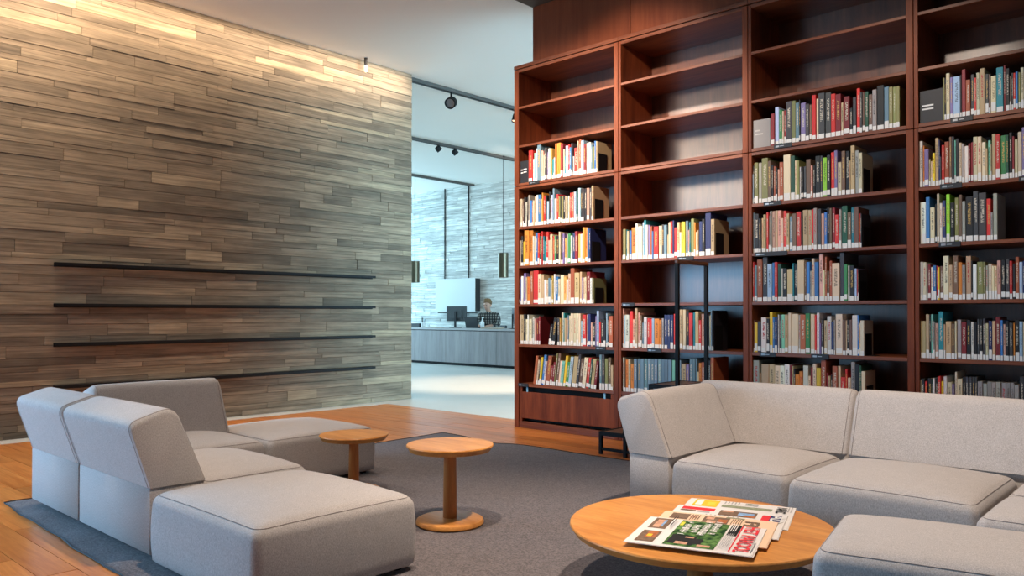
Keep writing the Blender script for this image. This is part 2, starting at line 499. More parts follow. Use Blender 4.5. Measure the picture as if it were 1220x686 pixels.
# wood bulkhead above the bookcase
wall_bulk = structure('wall_bulkhead', (lambda q: (q.box(-5.47, 4.0, 6.32, 6.76, 3.835, 4.44), q)[1])(MB()), M['case_panel'])
for k, (xa, xb) in enumerate(((-5.49, -4.262), (-4.256, -3.03), (-3.024, -1.79), (-1.784, -0.5), (-0.494, 0.9))):
    q = MB(); q.cbox(xa, xb, 6.295, 6.325, 3.834, 4.438, 0.002); q.build('panel', M['case_panel'], wall_bulk)

# ------------------------------------------------------------------ bookcase: four bays of an upper and a lower cabinet
YF = 6.214          # front plane
DEPTH = 0.56
BAYS = ((-5.685, -4.3435), (-4.3435, -3.028), (-3.028, -1.742), (-1.742, -0.455))
BAYNAME = ('leftmost', 'second', 'third', 'rightmost')
SHELF_Z = {3: 2.577, 4: 2.116, 5: 1.704, 6: 1.298, 7: 0.879, 8: 0.465}

def part_box(name, parent, mat, x0, x1, y0, y1, z0, z1, c=0.002):
    q = MB(); q.cbox(x0, x1, y0, y1, z0, z1, c); return q.build(name, mat, parent)

def unit_case(parent, bx, z0, z1, shelves, first, top_rail):
    """Side panels, top, bottom, back and shelves; coordinates relative to the unit's base."""
    x0, x1 = bx
    base = parent.location
    X = lambda v: v - base.x
    Z = lambda v: v - base.z
    yf, yb = 0.0, DEPTH
    xl = x0 + (0.067 if first else 0.031)       # inner faces
    xr = x1 - 0.050
    part_box('side_panel', parent, M['case_v'], X(x0 + 0.0025), X(xl), yf, yb, Z(z0), Z(z1))
    part_box('side_panel', parent, M['case_v'], X(xr), X(x1 - 0.0025), yf, yb, Z(z0), Z(z1))
    part_box('back_panel', parent, M['case_back'], X(xl), X(xr), yb - 0.02, yb, Z(z0), Z(z1))
    for sz, th in shelves:
        part_box('shelf', parent, M['case_h'], X(xl), X(xr), yf, yb - 0.02, Z(sz - th), Z(sz))
    return xl, xr

ORD = ('first', 'second', 'third', 'fourth', 'fifth', 'sixth', 'seventh', 'eighth', 'ninth', 'tenth',
       'eleventh', 'twelfth', 'thirteenth', 'fourteenth', 'fifteenth', 'sixteenth', 'seventeenth', 'eighteenth', 'nineteenth', 'twentieth')
TENS = {20: 'twenty', 30: 'thirty', 40: 'forty'}
def ordinal(n):
    if n <= 20: return ORD[n - 1]
    t = n // 10 * 10
    if n == t: return TENS[t][:-1] + 'ieth'
    return TENS[t] + '-' + ORD[n - t - 1]

UPLAB = ('dark wood upper bookcase unit with a black sign, beside the hall opening',
         'dark wood upper bookcase unit with all three of its shelves empty',
         'dark wood upper bookcase unit holding the small grey sign on its bottom shelf',
         'dark wood upper bookcase unit furthest right, holding a black sign on its bottom shelf')
LOLAB = ('dark wood lower bookcase unit with slotted drawer, full of books, beside the hall opening',
         'dark wood lower bookcase unit directly behind the black step ladder',
         'dark wood lower bookcase unit behind the corner of the grey sofa',
         'dark wood lower bookcase unit furthest right, behind the sofa')
UPPER = []; LOWER = []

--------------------

## Short exercise
Skip every picture and return the lines above from the top through the one that contains "q = MB(); q.cbox(x0, x1, y0, y1, z0, z1, c);".

## Correct output
Keep writing the Blender script for this image. This is part 2, starting at line 499. More parts follow. Use Blender 4.5. Measure the picture as if it were 1220x686 pixels.
# wood bulkhead above the bookcase
wall_bulk = structure('wall_bulkhead', (lambda q: (q.box(-5.47, 4.0, 6.32, 6.76, 3.835, 4.44), q)[1])(MB()), M['case_panel'])
for k, (xa, xb) in enumerate(((-5.49, -4.262), (-4.256, -3.03), (-3.024, -1.79), (-1.784, -0.5), (-0.494, 0.9))):
    q = MB(); q.cbox(xa, xb, 6.295, 6.325, 3.834, 4.438, 0.002); q.build('panel', M['case_panel'], wall_bulk)

# ------------------------------------------------------------------ bookcase: four bays of an upper and a lower cabinet
YF = 6.214          # front plane
DEPTH = 0.56
BAYS = ((-5.685, -4.3435), (-4.3435, -3.028), (-3.028, -1.742), (-1.742, -0.455))
BAYNAME = ('leftmost', 'second', 'third', 'rightmost')
SHELF_Z = {3: 2.577, 4: 2.116, 5: 1.704, 6: 1.298, 7: 0.879, 8: 0.465}

def part_box(name, parent, mat, x0, x1, y0, y1, z0, z1, c=0.002):
    q = MB(); q.cbox(x0, x1, y0, y1, z0, z1, c); return q.build(name, mat, parent)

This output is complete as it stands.